Collected data:
*****
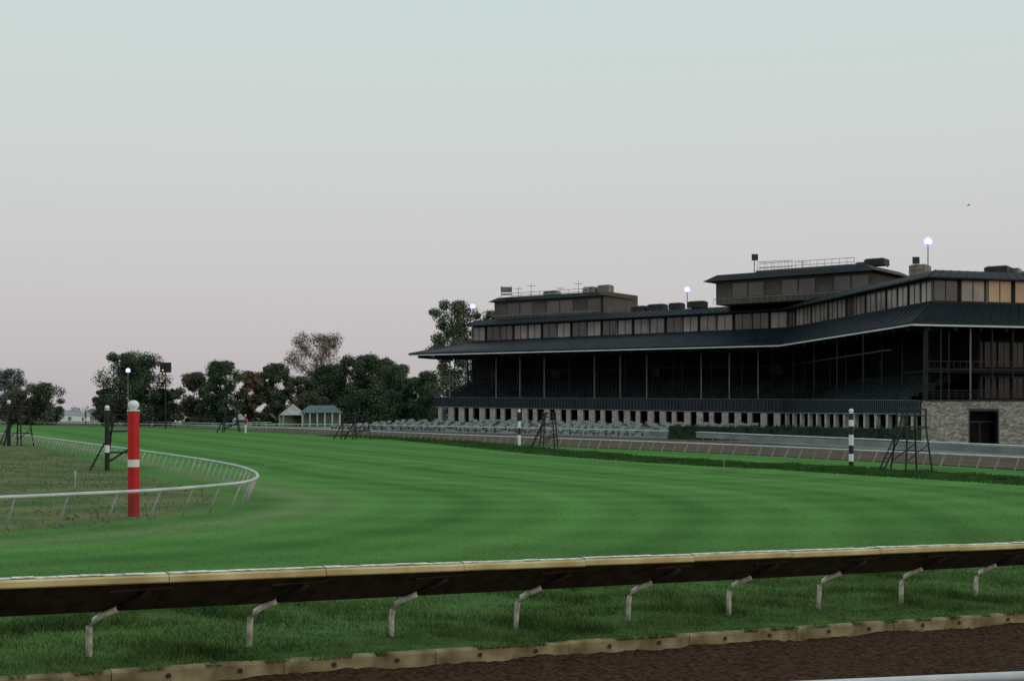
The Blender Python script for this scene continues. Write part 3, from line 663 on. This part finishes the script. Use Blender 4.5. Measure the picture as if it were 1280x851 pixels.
def roofunit(px,D,z0,w,d,h,mt,label):
    x,y=at(px,D); t=thing('rooftop_unit',(x,y,z0),label,'roof unit',-.6)
    m_=MB(); m_.box((0,0,.2+h/2),(w,d,h)); m_.build('casing',M[mt],t,world=False)
    m_=MB(); m_.box((0,-.0,.2+h+.08),(w*.85,d*.85,.14)); m_.build('lid',M['equip'],t,world=False)
    m_=MB()
    for sx in(-1,1):
        for sy in(-1,1): m_.box((sx*w*.42,sy*d*.42,.1),(.15,.15,.25))
    m_.build('feet',M['equipd'],t,world=False)
    m_=MB()
    for k in range(4): m_.box((0,-d/2-.02,.35+h*(k+.5)/4.5),(w*.8,.05,.06))
    m_.build('grille',M['equipd'],t,world=False)
for a in [(800,270,24.5,3.0,2,1.0,'equipd','dark roof unit just right of the left rooftop room'),
          (822,268,24.5,3.6,2,1.2,'equipd','long dark roof unit second from the left rooftop room'),
          (846,264,24.5,2.6,2,1.1,'equipd','dark roof unit left of the middle floodlight'),
          (872,260,24.5,3.4,2,1.1,'equipd','dark roof unit right of the middle floodlight'),
          (738,283,29.2,2.6,2,1.3,'equipt','tan unit on top of the left rooftop room, left one'),
          (757,282,29.3,2.8,2,1.5,'equipt','tan unit on top of the left rooftop room, right one'),
          (690,287,29.1,3.2,2,.9,'equip','low grey unit in the middle of the left rooftop room'),
          (1096,243,30.6,3.6,3,1.1,'equipd','dark box unit on the larger rooftop room'),
          (1078,246,30.6,2.0,2,.8,'equip','small grey unit beside the dark box on the larger rooftop room'),
          (1150,228,24.5,2.8,3,4.4,'equipt','tan housing right of the larger rooftop room'),
          (1248,204,24.5,3.4,3,1.5,'equipd','dark unit above the glazed corner at the right'),
          (1266,205,24.5,2.2,2,1.3,'equipt','tan unit at the far right roof edge')]: roofunit(*a)
def mast(px,D,z0,h,label):
    x,y=at(px,D); t=thing('antenna_mast',(x,y,z0),label,'antenna')
    m_=MB(); m_.tube([(0,0,0),(0,0,h)],.07,5,.04); m_.build('mast_pole',M['colm'],t,world=False)
    m_=MB(); m_.tube([(-.9,0,h*.8),(.9,0,h*.8)],.05,4)
    for k in range(5): m_.tube([(-.8+.4*k,-.3,h*.8),(-.8+.4*k,.3,h*.8)],.035,4)
    m_.build('aerial',M['colm'],t,world=False)
    m_=MB(); m_.box((0,0,.08),(.4,.4,.16)); m_.build('base_plate',M['equipd'],t,world=False)
for a in [(648,288,29.1,2.4,'first short aerial on the left rooftop room'),(664,287,29.1,3.0,'second aerial on the left rooftop room'),(700,286,29.1,2.2,'third aerial on the left rooftop room'),(723,285,29.1,3.3,'tallest aerial on the left rooftop room beside the tan units'),
          (1003,247,30.6,1.6,'short aerial on the larger rooftop room')]: mast(*a)
def rframe(px0,px1,D0,D1,z0,h,label,n):
    a=at(px0,D0); b=at(px1,D1); t=thing('roof_railing',(a[0],a[1],z0),label,'railing')
    m_=MB()
    for z in(h*.5,h): m_.tube([(a[0],a[1],z0+z),(b[0],b[1],z0+z)],.07,5)
    m_.build('rail_bar',M['railw'],t)
    for k in range(n): p=lerp(a,b,k/(n-1)); m_=MB(); m_.tube([(p[0],p[1],z0-.5),(p[0],p[1],z0+h)],.055,5); m_.build('rail_post',M['railw'],t)
rframe(950,1068,252.5,243,30.8,1.5,'white safety railing along the larger rooftop room',14)
rframe(947,990,258,255,30.8,2.4,'taller white railing behind the first at the left end of the roof',6)
rframe(640,735,291,280,29.1,1.2,'thin white railing along the left rooftop room',9)
x,y=at(633,289); t=thing('roof_tower_frame',(x,y,29.0),'small pale box tower standing on the left end of the left rooftop room','tower frame')
m_=MB()
for sx in(-1,1):
    for sy in(-1,1): m_.tube([(sx*1.1,sy*1.1,0),(sx*1.1,sy*1.1,2.6)],.09,5)
m_.build('frame_legs',M['gutter'],t,world=False)
m_=MB(); m_.box((0,0,1.9),(2.4,2.4,.9)); m_.box((0,0,.9),(2.3,2.3,.12)); m_.build('louvre_box',M['equip'],t,world=False)
def flood(px,y,D,z0,label,r=.42,name='floodlight'):
    x,Y=at(px,D); z=CAM+(HZ-y)*D/F; t=thing(name,(x,Y,z0),label,'floodlight'); h=z-z0
    m_=MB(); m_.tube([(0,0,0),(0,0,h-.3)],.09,6); m_.build('pole',M['colm'],t,world=False)
    m_=MB(); m_.tube([(0,.05,h),(0,.5,h+.02)],r*1.9,16,r*.6); m_.build('glare_halo',M['lampv'],t,world=False)  # glowing disc shaped as the halo around the lamp
    m_=MB(); m_.ball((0,-.1,h),r,14,10); m_.build('lamp',M['lamp'],t,True,world=False)
    m_=MB(); m_.box((0,.1,h-.45),(r*1.6,.15,.12)); m_.build('bracket',M['equipd'],t,world=False)
flood(1160,302,216,24.5,'lit white violet floodlight on the right end of the grandstand roof',.40)
flood(859,362,262,24.5,'lit violet floodlight at the middle of the grandstand roof',.34)
flood(591,383,289,24.3,'lit violet floodlight at the left end of the grandstand roof',.32)
g=at(160,300); flood(160,463,300,float(zf(*g)),'lit lamp on a tall pole in front of the big dark tree',.28)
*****
Goal: Each line holding "from" must be found and copied.

Completed task:
The Blender Python script for this scene continues. Write part 3, from line 663 on. This part finishes the script. Use Blender 4.5. Measure the picture as if it were 1280x851 pixels.
          (822,268,24.5,3.6,2,1.2,'equipd','long dark roof unit second from the left rooftop room'),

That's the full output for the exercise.